Monday, June 6, 2016

Event 4

Event 4

Poster for the event on the door leading inside.

        This week I went to the CNSI Presentation Room for the Art & Brain and MORPHO catalogue launch. This event was much more intimate than past ones I had been to for this class. The room was a little small and there were about 40 people in total which included Professor Vesna herself, other DESMA 9 students, and the artists, and scientists involved in the project. I actually had a chance to chat with Professor Vesna for a little before the introduction started and it was nice to finally meet the woman who I have been watching on video for the entire quarter! 

Me holding a sample copy of the book.

Professor Vesna providing an introduction for each the authors who collaborated for the book.

What is cool about the book that the event revolved around is that it is a complete collaboration of art and science. Artists and scientists joined forces in order to create this book and you could tell that it was a complete labor of love on all ends. There was even a first edition copy of the book that was put together by hand. Each person who had a part in the publishing of the book said a few words. One of the men who spoke was a neuro scientist who had been collaborating with artists for many years. He talked about how working with artists was an eye opening experience for him with what he could do in science. Art is a vehicle to communicate how science affects people and it is a good metaphor for a new way of thinking. He told us of how the federal budget for science keeps shrinking and how working with art could help find a new approach of science to make it more appealing and more understandable to people. I thought that this was a great perspective to think of art and science and how both branches can benefit from each other. To me the creation of this book is a great example of what amazing things science and art can do when they work together. 

Sunday, June 5, 2016

Event 3

Event 3

My friend Jake (who is also in DESMA 9) and I outside of the Broad Art Center.

This past week I went to an event at the Broad Art Center called Staring in the Age of Destruction (S.A.D.). Walking around the event was really cool because it was a showcase of all the senior’s final art projects. I am a political science major so I would never have an assignment like the ones that these art students had and I enjoyed seeing all of the different projects. You could tell that each student put an incredible amount of time and labor into their project and that each work had a very personal meaning to its creator. The showcase really did a great job of fusing art and science together. Every work was very unique but had some technological twist to tie it all together. 

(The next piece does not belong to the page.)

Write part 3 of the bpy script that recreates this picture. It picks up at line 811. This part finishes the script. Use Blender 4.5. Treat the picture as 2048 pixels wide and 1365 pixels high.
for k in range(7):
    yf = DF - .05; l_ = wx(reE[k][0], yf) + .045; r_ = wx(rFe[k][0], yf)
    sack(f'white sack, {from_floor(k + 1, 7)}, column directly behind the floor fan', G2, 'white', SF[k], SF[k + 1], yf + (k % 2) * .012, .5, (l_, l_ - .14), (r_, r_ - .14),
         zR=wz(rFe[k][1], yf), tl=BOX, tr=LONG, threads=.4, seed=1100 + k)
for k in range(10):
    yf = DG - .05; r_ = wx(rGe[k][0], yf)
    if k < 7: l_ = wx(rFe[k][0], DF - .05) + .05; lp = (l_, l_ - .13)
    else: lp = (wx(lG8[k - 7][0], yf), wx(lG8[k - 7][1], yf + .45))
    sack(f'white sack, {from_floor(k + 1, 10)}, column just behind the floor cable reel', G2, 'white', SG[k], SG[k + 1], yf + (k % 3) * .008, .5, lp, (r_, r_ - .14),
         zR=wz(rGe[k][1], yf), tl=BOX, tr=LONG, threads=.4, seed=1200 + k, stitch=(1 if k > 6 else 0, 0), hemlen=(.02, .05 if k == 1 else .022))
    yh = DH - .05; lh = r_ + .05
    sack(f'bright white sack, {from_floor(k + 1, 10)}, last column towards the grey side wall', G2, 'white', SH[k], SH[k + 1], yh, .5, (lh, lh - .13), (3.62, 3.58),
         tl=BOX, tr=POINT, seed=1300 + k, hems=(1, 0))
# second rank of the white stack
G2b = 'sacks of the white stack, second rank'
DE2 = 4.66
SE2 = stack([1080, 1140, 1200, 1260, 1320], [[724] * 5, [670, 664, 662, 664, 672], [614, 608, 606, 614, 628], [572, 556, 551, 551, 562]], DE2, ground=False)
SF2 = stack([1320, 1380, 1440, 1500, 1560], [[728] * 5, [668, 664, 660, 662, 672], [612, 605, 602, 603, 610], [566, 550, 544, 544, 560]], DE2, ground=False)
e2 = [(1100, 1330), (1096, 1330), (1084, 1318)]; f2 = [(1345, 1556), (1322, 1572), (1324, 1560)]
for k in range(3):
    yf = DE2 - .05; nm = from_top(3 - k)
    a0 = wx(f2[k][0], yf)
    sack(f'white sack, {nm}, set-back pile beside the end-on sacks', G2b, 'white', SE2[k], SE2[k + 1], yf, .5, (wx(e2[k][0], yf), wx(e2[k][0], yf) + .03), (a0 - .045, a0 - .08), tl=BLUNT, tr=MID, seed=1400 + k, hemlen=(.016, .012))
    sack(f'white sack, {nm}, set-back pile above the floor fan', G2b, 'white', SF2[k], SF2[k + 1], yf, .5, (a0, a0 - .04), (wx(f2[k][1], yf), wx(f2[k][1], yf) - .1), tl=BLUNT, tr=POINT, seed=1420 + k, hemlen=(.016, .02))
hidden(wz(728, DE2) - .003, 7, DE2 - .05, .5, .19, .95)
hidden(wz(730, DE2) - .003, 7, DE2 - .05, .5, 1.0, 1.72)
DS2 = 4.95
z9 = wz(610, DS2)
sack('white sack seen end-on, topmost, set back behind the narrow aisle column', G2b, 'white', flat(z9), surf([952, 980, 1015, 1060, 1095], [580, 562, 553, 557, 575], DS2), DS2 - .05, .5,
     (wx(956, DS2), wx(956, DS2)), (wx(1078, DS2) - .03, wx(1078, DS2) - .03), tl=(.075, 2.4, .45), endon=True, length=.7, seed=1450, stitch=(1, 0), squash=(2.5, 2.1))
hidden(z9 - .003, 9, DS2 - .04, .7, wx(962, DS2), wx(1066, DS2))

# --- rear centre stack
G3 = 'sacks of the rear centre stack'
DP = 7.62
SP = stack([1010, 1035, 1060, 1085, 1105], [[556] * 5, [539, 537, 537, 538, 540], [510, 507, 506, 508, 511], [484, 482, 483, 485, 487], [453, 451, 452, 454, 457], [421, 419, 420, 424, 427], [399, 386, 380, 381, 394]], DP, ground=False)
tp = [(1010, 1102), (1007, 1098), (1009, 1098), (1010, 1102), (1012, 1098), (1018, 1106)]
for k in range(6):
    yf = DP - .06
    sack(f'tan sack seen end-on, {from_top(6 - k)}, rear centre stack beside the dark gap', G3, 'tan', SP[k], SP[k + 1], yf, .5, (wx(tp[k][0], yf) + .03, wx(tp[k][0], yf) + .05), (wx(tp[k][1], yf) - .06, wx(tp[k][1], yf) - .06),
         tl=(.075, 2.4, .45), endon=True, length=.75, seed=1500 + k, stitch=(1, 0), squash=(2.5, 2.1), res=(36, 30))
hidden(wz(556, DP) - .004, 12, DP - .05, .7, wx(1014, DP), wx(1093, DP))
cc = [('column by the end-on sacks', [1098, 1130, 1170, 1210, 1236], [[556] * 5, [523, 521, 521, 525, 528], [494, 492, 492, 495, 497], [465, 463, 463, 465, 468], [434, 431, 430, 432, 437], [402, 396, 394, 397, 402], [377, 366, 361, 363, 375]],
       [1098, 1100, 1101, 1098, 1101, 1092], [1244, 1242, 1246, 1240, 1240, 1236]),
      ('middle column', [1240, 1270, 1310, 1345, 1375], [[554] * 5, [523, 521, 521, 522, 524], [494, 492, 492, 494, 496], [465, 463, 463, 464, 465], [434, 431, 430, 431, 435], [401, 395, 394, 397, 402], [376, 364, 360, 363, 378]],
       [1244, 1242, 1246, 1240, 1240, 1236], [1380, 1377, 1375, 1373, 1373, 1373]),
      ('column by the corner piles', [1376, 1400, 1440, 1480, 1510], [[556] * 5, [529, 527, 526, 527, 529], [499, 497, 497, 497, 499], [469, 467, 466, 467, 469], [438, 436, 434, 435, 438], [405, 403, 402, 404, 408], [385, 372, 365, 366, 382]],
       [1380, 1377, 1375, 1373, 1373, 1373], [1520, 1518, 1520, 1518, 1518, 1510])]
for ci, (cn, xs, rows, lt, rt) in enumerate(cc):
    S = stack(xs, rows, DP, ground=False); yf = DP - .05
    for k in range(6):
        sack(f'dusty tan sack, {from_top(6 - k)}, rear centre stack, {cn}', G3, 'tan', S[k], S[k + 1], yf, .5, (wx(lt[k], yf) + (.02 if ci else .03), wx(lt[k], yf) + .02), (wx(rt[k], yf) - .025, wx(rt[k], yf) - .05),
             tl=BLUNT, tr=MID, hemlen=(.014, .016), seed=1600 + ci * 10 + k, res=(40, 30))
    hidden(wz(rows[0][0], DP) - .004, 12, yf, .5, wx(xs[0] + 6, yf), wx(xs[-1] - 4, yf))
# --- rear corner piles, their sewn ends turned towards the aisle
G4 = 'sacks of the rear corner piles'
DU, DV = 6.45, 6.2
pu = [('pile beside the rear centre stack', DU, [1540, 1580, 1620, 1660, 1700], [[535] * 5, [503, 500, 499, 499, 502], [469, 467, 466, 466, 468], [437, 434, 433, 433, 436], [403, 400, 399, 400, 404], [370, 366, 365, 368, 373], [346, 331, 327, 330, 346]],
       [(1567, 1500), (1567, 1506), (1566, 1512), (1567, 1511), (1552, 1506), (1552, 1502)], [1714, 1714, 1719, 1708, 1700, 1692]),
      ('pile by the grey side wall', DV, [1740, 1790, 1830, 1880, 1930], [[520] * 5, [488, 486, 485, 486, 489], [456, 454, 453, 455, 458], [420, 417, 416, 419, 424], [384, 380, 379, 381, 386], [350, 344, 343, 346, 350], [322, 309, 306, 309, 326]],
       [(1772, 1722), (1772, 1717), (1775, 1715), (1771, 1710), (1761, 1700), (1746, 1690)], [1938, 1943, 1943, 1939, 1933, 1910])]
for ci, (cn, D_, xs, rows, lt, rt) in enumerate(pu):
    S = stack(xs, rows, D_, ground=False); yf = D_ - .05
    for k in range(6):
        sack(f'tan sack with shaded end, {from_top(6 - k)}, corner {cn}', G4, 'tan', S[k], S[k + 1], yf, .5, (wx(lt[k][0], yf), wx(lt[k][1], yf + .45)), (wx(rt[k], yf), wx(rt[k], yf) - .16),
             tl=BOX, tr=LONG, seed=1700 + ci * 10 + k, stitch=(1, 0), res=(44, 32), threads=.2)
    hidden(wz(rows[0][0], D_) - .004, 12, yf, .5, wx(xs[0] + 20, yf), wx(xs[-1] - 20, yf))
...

Title slide for Danielle's piece.

Although all of the works were fantastic I was immediately drawn to a piece titled “I Just Want to Feel Like Myself Again” by Danielle Hollander. The work itself is a large projection of an image of a mask of a girl’s face with a wig of black hair. It actually had and entire wall so the girl’s face seemed to look over the entire exhibit. The projection was a loop of film of a face looking out hauntingly into an unknown space as her hair is being brushed. The face starts out completely normal and then distorts over time as acts of a daily beauty routine are carried out on it. The more the girl’s hair is brushed the more distorted her face gets and she looks as though she is suffocating. The large image of the distorted face overlooking the entire event was quite unsettling to me but I couldn’t look away. The inclusion of the video loop and the evolution of the girl’s face from normal to a suffocated plastic mask is a great example of how technology can be used to make art. I think that the video loop had a profound affect on how the piece was received by its audience. A single picture or painting wouldn’t have had the same emotional impact.

The piece as it first appears on the projection.

The piece at then end of the time loop appearing severely harmed after all of the beautification.

The preface to the art work.

The brief description of the work really stuck with me. The description title read “An exploration of rituals I perform in order to maintain body image. Over time, these rituals feel compulsive, suffocating, and monotonous. The more they are performed, the more detached I feel from myself and my image” (Danielle Hollander). This short preface from the artist is very relatable to me in my everyday life and to countless others. As I watched the face of the girl slowly become distorted over time as it went through its beauty routine I felt sad. Today’s society puts so much pressure on having the perfect appearance no matter the cost and often times the image we are seeking is unattainable. I felt that through this piece Danielle was trying to show us that seeking these unrealistic images will only lead to unfulfilled expectations and a lost sense of self. This work asks us to contemplate society’s values of beauty and to look to ourselves for what we think should be deemed beautiful.